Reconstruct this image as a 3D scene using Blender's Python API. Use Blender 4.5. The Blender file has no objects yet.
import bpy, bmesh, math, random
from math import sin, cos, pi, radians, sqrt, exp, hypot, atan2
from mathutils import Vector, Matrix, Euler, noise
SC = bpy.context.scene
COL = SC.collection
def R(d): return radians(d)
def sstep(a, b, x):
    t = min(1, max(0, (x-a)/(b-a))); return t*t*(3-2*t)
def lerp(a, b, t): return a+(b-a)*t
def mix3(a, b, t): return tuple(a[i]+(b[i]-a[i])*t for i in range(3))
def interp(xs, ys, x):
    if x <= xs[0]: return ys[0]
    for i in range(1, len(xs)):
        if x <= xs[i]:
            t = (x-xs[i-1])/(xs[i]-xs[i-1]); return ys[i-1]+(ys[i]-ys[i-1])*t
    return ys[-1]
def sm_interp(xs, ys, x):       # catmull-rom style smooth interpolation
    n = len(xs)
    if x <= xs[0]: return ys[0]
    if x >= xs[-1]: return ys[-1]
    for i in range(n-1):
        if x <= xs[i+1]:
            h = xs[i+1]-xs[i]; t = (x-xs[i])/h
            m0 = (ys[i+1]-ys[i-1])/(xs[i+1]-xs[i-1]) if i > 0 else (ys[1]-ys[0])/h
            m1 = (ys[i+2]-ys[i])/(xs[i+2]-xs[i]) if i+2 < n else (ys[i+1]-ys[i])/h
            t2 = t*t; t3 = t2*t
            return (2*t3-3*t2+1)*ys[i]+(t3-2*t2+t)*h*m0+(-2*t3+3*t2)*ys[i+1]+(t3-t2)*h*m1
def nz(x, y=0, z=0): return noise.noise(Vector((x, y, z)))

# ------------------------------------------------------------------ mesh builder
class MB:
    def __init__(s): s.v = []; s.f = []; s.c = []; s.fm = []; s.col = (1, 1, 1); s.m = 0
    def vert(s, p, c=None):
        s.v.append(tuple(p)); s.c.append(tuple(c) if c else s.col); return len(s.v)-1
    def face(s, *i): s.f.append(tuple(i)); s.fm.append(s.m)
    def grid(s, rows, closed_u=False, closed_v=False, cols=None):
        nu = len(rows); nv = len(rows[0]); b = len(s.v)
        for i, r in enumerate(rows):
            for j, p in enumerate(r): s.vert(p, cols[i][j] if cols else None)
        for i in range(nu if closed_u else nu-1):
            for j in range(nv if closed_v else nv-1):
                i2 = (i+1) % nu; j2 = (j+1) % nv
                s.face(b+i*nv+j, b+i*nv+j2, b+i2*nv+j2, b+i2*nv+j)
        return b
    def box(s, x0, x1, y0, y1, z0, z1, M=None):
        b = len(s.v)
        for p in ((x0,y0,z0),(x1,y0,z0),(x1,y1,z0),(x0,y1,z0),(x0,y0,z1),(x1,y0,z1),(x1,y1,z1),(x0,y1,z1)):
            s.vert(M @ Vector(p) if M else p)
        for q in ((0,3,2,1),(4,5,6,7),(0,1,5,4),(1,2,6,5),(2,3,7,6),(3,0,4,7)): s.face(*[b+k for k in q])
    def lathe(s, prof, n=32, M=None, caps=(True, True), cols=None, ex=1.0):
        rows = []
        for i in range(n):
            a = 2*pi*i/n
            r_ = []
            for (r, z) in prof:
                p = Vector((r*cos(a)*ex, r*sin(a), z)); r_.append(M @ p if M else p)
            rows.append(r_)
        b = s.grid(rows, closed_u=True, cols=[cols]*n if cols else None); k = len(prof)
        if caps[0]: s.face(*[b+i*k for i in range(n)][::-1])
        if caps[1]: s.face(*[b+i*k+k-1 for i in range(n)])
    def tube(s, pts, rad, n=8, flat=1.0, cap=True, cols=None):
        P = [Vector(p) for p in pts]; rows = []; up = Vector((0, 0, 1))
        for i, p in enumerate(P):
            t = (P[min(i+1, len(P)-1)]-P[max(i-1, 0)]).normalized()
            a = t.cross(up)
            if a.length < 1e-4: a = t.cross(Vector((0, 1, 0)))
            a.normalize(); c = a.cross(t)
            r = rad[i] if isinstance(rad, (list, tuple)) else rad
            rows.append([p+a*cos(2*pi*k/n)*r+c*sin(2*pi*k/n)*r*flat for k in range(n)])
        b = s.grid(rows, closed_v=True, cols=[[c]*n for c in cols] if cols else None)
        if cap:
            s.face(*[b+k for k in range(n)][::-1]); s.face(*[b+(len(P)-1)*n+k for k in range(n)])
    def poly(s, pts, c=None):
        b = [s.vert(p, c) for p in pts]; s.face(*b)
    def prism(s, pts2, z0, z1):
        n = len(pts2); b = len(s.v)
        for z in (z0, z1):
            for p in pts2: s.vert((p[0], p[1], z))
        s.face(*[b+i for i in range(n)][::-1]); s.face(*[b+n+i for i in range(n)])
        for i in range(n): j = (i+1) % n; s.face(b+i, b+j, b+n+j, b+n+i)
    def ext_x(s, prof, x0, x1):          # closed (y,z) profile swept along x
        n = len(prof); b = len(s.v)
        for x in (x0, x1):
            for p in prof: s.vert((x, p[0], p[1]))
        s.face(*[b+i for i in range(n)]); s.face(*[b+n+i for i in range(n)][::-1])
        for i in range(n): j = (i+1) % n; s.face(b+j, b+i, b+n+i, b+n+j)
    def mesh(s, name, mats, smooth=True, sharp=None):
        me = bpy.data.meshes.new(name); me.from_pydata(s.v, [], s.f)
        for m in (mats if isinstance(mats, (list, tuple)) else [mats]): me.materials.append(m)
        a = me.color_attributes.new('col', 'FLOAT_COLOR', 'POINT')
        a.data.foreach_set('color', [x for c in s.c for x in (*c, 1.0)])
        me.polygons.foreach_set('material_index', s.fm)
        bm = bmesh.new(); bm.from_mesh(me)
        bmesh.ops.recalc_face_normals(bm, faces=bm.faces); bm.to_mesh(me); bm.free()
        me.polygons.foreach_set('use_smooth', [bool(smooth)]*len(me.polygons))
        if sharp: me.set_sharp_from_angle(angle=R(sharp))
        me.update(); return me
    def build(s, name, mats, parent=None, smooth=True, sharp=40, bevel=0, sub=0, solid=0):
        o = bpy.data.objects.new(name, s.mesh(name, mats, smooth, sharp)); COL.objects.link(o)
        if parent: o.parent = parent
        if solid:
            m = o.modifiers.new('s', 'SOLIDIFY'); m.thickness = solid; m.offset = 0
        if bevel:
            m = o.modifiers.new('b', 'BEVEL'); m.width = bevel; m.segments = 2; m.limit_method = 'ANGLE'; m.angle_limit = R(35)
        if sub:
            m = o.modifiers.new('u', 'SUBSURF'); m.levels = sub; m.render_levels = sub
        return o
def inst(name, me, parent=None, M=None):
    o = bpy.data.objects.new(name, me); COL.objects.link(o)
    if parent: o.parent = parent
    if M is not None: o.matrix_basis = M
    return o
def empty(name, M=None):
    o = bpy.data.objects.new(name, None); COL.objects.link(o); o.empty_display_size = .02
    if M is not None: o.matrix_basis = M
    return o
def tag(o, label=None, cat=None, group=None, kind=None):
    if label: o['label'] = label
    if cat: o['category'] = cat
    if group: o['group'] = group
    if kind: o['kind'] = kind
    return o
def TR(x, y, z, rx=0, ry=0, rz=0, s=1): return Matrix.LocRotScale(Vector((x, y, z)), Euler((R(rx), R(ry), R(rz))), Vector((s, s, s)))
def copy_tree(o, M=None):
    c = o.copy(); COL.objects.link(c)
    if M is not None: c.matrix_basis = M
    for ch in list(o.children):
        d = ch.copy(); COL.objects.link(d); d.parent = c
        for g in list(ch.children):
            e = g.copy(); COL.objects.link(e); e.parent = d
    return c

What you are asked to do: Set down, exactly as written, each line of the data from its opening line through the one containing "def nz(x, y=0, z=0): return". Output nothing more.

Output of the exercise:
Reconstruct this image as a 3D scene using Blender's Python API. Use Blender 4.5. The Blender file has no objects yet.
import bpy, bmesh, math, random
from math import sin, cos, pi, radians, sqrt, exp, hypot, atan2
from mathutils import Vector, Matrix, Euler, noise
SC = bpy.context.scene
COL = SC.collection
def R(d): return radians(d)
def sstep(a, b, x):
    t = min(1, max(0, (x-a)/(b-a))); return t*t*(3-2*t)
def lerp(a, b, t): return a+(b-a)*t
def mix3(a, b, t): return tuple(a[i]+(b[i]-a[i])*t for i in range(3))
def interp(xs, ys, x):
    if x <= xs[0]: return ys[0]
    for i in range(1, len(xs)):
        if x <= xs[i]:
            t = (x-xs[i-1])/(xs[i]-xs[i-1]); return ys[i-1]+(ys[i]-ys[i-1])*t
    return ys[-1]
def sm_interp(xs, ys, x):       # catmull-rom style smooth interpolation
    n = len(xs)
    if x <= xs[0]: return ys[0]
    if x >= xs[-1]: return ys[-1]
    for i in range(n-1):
        if x <= xs[i+1]:
            h = xs[i+1]-xs[i]; t = (x-xs[i])/h
            m0 = (ys[i+1]-ys[i-1])/(xs[i+1]-xs[i-1]) if i > 0 else (ys[1]-ys[0])/h
            m1 = (ys[i+2]-ys[i])/(xs[i+2]-xs[i]) if i+2 < n else (ys[i+1]-ys[i])/h
            t2 = t*t; t3 = t2*t
            return (2*t3-3*t2+1)*ys[i]+(t3-2*t2+t)*h*m0+(-2*t3+3*t2)*ys[i+1]+(t3-t2)*h*m1
def nz(x, y=0, z=0): return noise.noise(Vector((x, y, z)))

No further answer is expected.